Saturday, February 15, 2014

Vicars needed: the Church of England's fight to fill its vacancies in the north

From The Guardian-

Tomorrow morning, like every Sunday, Anglican vicar the Rev Graeme Buttery will celebrate a Eucharistic service in his parish church in Hartlepool. If he's very lucky, the congregation might be nudging 40, in a church built to seat 800 – and four of those present will be his wife Gillian and their three children. Afterwards, the family will go back to their 1980s breeze-block vicarage next door to the church, where the glass in the front door was recently kicked in by a would-be intruder. All the windows have bars on them after the wife of Buttery's predecessor was attacked in her garden.

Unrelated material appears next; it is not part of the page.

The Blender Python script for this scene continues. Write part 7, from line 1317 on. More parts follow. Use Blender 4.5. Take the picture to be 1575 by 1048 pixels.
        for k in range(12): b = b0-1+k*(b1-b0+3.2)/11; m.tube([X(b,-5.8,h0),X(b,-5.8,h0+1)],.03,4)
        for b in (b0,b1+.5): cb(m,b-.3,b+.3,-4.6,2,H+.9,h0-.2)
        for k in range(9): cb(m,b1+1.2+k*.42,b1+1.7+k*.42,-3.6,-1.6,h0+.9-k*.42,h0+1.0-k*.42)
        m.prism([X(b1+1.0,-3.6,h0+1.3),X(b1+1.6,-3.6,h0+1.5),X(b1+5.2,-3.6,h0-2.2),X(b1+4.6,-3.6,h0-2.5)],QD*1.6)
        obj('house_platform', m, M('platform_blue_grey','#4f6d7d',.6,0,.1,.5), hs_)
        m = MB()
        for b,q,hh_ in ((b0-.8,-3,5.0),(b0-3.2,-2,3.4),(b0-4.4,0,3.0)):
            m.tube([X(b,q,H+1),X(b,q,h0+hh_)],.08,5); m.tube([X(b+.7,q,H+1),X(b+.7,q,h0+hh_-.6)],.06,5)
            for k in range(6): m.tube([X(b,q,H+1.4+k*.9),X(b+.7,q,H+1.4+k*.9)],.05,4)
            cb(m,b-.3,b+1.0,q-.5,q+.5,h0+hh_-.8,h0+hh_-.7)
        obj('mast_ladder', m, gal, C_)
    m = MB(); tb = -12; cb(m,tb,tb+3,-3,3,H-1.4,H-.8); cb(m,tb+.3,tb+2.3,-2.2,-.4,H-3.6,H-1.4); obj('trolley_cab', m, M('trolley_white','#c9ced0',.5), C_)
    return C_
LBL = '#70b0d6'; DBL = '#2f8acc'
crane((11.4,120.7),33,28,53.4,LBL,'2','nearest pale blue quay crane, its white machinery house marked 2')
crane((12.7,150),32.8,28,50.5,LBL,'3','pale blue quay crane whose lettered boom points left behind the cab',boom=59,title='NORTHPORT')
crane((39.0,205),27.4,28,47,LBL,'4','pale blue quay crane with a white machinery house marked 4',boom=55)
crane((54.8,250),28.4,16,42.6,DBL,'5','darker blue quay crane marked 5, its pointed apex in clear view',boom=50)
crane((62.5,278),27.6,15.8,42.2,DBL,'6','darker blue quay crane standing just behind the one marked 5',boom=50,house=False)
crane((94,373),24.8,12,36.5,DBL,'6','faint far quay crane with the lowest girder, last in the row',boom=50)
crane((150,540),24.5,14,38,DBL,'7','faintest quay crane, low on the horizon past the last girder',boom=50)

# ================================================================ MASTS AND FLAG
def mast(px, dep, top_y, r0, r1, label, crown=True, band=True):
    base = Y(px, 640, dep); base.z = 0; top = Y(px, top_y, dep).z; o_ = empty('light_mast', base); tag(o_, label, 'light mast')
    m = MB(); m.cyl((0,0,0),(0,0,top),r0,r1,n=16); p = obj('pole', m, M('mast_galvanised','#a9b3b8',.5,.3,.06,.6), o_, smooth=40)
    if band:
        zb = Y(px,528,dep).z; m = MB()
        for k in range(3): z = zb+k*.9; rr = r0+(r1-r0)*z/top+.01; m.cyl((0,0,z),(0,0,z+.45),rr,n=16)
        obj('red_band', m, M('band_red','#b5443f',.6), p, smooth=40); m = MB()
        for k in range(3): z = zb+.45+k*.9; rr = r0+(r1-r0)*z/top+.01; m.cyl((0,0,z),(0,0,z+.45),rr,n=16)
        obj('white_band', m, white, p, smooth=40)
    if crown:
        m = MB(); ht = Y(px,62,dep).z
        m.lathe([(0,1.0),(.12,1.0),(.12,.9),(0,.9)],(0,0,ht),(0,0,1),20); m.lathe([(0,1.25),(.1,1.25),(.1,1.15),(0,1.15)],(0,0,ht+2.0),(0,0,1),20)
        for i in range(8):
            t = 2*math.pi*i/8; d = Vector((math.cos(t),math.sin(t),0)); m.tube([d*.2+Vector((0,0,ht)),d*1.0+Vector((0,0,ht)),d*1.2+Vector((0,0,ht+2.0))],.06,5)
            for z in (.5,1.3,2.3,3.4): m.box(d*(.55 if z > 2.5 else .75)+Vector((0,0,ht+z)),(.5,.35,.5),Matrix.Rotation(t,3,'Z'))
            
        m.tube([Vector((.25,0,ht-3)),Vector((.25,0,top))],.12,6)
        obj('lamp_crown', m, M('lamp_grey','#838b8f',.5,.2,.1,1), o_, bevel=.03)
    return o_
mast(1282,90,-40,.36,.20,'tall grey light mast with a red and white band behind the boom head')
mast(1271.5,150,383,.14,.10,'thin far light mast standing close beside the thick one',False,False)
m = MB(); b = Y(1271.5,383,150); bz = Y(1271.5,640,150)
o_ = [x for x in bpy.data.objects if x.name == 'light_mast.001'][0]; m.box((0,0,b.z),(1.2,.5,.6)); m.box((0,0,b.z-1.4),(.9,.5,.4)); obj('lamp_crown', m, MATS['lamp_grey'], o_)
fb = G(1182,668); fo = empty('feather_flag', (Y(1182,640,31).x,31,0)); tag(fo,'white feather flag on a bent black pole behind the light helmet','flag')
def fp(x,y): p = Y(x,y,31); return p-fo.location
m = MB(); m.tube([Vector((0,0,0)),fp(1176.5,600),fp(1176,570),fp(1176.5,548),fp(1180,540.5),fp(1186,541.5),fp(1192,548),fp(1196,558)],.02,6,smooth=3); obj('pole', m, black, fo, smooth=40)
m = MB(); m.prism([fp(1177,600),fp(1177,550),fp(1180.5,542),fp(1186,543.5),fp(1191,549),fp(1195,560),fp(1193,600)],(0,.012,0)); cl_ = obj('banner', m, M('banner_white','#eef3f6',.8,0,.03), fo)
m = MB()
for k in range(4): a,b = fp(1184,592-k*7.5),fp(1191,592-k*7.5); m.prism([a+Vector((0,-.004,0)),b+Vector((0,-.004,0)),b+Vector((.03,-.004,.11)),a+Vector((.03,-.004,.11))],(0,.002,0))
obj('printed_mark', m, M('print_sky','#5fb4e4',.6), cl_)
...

It's not what you might call an idyllic parish. But is being its priest the dregs of life in the Church of England or the 21st-century Christian missionary frontier? That's the question the Anglican church has been asking itself over the last few days, after a survey in the Church Times revealed that, while in London it takes around four-and-a-half months to fill a vacancy for a parish priest, with an average of three names on the final shortlist, in areas including the north-east many parishes are without a priest for two years or more, and shortlists are virtually unknown. Most priests, it turns out, simply don't want to work in places like Hartlepool; St Cuthbert's, another Anglican parish in the city, has just taken two-and-a-half years to appoint a new vicar. Of 75 names on the Lee List, a confidential list of clerical job-seekers, 54 were looking for a parish in the south-east.